| SUPPLIED DATA |
*-*-*

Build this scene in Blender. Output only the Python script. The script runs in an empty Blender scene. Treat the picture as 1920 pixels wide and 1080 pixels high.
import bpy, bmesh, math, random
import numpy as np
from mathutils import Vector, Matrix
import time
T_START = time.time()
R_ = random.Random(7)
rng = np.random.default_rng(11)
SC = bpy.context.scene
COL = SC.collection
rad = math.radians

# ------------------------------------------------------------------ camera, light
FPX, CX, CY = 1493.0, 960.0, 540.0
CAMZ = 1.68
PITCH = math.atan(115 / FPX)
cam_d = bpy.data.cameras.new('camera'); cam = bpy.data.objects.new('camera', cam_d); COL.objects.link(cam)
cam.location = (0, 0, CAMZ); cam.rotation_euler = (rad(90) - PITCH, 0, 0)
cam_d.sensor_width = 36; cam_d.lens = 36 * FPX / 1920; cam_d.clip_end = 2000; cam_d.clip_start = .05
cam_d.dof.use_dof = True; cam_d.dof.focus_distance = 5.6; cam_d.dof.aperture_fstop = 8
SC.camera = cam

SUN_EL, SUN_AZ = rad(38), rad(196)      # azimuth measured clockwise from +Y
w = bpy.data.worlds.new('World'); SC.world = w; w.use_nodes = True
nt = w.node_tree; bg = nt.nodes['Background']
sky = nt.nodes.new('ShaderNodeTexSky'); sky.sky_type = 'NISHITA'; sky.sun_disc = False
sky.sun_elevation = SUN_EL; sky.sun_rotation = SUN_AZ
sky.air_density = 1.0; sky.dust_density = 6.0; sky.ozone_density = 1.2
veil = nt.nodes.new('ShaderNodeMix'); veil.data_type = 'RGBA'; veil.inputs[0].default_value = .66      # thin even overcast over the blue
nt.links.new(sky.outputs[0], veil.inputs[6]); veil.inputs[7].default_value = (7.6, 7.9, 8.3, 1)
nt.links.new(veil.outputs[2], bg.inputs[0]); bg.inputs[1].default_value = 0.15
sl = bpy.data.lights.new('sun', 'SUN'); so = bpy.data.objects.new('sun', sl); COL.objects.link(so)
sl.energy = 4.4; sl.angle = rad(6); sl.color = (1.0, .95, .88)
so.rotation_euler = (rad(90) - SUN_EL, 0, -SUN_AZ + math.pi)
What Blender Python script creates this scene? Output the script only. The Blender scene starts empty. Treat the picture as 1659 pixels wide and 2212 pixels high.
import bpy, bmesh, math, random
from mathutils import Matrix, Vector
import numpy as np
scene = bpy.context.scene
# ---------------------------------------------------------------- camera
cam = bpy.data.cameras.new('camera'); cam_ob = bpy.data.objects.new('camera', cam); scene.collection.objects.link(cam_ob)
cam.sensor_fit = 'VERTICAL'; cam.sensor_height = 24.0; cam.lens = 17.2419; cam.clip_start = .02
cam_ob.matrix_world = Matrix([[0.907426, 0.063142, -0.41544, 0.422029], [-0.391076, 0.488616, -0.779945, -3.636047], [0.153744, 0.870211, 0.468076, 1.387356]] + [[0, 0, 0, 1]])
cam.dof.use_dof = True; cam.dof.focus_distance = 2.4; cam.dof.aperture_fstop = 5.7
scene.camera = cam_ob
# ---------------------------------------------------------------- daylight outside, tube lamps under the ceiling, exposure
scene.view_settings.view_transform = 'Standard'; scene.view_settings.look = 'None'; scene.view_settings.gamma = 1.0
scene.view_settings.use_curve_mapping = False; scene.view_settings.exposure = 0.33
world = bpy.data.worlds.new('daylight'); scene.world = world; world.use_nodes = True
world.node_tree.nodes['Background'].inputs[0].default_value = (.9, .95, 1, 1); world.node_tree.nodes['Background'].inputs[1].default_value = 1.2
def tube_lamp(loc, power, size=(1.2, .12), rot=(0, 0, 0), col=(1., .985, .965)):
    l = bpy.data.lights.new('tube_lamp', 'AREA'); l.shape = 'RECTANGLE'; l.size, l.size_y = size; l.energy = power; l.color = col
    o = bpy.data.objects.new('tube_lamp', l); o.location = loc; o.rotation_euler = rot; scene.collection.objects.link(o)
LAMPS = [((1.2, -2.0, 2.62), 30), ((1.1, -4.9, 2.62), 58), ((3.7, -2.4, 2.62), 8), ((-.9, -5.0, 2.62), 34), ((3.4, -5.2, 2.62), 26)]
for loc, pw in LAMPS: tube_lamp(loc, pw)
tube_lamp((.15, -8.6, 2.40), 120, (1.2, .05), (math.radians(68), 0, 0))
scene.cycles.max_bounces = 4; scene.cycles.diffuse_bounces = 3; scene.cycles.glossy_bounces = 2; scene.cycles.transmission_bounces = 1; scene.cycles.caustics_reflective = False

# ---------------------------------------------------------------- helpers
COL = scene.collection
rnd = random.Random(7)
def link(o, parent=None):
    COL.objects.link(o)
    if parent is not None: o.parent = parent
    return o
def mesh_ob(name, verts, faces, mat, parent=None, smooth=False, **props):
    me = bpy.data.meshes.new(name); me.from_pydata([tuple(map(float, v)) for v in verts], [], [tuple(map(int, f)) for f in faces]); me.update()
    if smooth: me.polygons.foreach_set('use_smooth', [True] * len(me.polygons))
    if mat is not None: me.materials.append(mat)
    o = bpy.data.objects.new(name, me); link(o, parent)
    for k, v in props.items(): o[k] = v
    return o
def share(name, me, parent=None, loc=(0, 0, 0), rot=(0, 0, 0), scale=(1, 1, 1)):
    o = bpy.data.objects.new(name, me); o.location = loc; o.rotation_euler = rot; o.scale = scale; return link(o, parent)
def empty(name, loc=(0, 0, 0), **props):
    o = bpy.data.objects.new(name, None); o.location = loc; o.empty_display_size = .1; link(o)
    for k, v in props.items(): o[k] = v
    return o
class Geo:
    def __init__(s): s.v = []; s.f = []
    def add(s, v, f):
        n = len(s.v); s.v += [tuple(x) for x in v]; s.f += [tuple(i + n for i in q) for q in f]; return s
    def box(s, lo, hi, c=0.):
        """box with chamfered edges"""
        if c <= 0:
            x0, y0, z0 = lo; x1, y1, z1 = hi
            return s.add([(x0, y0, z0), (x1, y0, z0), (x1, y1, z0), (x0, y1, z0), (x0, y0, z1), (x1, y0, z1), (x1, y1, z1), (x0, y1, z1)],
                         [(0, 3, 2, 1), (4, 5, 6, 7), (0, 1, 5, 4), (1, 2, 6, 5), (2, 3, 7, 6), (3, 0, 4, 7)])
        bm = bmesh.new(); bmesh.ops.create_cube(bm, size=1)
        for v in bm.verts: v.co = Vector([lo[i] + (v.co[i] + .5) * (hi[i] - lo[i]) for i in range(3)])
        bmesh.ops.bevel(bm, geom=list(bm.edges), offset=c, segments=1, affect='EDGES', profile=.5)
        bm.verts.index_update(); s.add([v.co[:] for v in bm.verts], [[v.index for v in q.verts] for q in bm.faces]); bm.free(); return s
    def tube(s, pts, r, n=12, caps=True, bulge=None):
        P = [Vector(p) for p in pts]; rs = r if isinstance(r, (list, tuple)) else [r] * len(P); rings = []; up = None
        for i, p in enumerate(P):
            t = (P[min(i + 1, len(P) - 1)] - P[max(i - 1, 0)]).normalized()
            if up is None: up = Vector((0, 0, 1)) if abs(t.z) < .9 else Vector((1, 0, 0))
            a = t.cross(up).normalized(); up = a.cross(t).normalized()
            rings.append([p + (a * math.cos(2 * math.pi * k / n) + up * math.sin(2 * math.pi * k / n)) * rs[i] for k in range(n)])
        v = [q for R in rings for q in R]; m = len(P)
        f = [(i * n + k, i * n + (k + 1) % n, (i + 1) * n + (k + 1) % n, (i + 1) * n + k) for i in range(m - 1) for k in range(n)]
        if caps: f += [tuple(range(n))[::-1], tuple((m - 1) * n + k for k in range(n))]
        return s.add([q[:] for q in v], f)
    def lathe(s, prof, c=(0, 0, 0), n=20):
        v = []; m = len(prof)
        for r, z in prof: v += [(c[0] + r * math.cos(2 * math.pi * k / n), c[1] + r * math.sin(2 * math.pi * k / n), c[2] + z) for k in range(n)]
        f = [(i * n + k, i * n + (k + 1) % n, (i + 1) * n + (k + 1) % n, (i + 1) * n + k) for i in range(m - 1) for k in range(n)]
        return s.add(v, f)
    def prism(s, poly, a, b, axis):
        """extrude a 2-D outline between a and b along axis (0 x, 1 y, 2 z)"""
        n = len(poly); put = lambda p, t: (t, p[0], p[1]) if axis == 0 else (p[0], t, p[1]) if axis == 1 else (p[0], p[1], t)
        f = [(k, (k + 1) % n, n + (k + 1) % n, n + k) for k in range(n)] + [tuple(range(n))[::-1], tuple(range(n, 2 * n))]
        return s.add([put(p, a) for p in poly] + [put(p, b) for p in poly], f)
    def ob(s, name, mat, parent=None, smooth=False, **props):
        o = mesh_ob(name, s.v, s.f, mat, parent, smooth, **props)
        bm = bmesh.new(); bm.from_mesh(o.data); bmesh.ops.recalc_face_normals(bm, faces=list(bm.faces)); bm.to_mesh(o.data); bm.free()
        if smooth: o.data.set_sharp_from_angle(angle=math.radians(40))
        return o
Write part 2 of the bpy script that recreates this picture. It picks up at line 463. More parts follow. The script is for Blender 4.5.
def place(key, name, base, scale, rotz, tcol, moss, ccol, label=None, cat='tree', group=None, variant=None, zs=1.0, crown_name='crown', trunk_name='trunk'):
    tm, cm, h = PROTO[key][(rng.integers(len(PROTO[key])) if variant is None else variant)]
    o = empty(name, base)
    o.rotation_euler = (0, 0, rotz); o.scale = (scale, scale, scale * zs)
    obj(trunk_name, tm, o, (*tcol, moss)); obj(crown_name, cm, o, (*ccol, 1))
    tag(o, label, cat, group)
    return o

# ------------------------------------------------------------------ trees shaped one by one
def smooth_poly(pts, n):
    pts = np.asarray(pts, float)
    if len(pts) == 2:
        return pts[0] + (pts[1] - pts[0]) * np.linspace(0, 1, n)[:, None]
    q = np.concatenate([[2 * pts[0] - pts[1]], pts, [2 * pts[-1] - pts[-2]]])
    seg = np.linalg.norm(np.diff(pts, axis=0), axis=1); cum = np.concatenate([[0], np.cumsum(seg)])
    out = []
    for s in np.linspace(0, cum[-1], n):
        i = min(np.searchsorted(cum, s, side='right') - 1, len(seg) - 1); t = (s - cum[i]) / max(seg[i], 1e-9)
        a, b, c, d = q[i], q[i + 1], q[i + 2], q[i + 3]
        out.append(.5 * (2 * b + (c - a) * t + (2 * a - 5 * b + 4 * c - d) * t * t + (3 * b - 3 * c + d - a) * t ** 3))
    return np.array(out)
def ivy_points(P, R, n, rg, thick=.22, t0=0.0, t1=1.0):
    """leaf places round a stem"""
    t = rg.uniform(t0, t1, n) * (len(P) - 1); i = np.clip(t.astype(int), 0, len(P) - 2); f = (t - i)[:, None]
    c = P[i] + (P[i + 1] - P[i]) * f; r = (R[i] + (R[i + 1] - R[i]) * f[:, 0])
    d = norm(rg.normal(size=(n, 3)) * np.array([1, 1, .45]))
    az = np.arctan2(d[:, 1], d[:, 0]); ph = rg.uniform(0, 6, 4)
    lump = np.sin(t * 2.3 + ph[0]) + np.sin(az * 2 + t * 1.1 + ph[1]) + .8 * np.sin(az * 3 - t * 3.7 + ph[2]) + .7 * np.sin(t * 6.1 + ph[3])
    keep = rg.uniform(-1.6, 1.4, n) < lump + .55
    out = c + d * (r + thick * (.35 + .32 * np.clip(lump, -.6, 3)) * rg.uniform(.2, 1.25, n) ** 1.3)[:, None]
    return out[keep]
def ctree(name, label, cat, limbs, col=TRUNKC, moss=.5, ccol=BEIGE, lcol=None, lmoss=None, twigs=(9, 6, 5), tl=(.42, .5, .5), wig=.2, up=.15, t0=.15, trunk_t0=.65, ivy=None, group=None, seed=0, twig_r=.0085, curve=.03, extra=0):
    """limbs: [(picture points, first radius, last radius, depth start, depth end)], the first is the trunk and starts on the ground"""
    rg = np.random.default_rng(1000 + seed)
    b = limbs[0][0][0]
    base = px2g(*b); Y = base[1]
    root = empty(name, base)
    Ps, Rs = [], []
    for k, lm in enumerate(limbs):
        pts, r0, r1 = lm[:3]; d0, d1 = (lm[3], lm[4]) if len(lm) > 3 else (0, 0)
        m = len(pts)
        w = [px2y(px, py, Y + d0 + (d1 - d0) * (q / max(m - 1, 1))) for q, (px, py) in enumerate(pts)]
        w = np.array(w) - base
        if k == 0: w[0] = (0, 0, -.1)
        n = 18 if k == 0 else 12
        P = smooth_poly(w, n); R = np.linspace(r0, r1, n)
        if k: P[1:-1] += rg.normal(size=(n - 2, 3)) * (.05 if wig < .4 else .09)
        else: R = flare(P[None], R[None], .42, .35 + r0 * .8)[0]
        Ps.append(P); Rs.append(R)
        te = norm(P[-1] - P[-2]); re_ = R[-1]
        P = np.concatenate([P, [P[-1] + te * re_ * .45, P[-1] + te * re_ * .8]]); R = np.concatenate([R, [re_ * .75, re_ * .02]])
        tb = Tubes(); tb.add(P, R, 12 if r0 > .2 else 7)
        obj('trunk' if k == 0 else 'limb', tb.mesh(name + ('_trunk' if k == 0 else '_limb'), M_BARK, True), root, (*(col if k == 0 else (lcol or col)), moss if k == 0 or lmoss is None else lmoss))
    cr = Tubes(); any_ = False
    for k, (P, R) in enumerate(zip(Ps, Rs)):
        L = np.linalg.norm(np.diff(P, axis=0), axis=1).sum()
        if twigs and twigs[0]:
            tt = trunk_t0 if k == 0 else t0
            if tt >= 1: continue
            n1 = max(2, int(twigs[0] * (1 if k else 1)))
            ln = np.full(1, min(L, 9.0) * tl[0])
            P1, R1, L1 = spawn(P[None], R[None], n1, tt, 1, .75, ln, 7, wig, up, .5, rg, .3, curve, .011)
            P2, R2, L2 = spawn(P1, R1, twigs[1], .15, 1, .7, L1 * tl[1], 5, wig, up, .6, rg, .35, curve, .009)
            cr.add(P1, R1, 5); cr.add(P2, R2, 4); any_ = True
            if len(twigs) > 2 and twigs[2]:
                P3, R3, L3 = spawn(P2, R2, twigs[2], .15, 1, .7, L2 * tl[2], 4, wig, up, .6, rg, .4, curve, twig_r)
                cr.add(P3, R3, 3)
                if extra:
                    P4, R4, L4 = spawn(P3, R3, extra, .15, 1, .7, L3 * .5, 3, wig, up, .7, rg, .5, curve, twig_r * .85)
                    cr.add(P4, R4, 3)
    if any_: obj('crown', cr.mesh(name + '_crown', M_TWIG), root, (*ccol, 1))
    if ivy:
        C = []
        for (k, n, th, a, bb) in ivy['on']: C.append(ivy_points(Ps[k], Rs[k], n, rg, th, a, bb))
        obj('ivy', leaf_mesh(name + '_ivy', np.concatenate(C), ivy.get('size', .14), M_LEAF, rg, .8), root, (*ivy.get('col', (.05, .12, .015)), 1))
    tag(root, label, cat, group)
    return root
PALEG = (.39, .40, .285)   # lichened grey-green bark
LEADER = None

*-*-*

| AIM |
From the top of the listing above, restate each line word for word up to and including the line with "rad = math.radians"; add nothing else.

| TASK SOLUTION |
Build this scene in Blender. Output only the Python script. The script runs in an empty Blender scene. Treat the picture as 1920 pixels wide and 1080 pixels high.
import bpy, bmesh, math, random
import numpy as np
from mathutils import Vector, Matrix
import time
T_START = time.time()
R_ = random.Random(7)
rng = np.random.default_rng(11)
SC = bpy.context.scene
COL = SC.collection
rad = math.radians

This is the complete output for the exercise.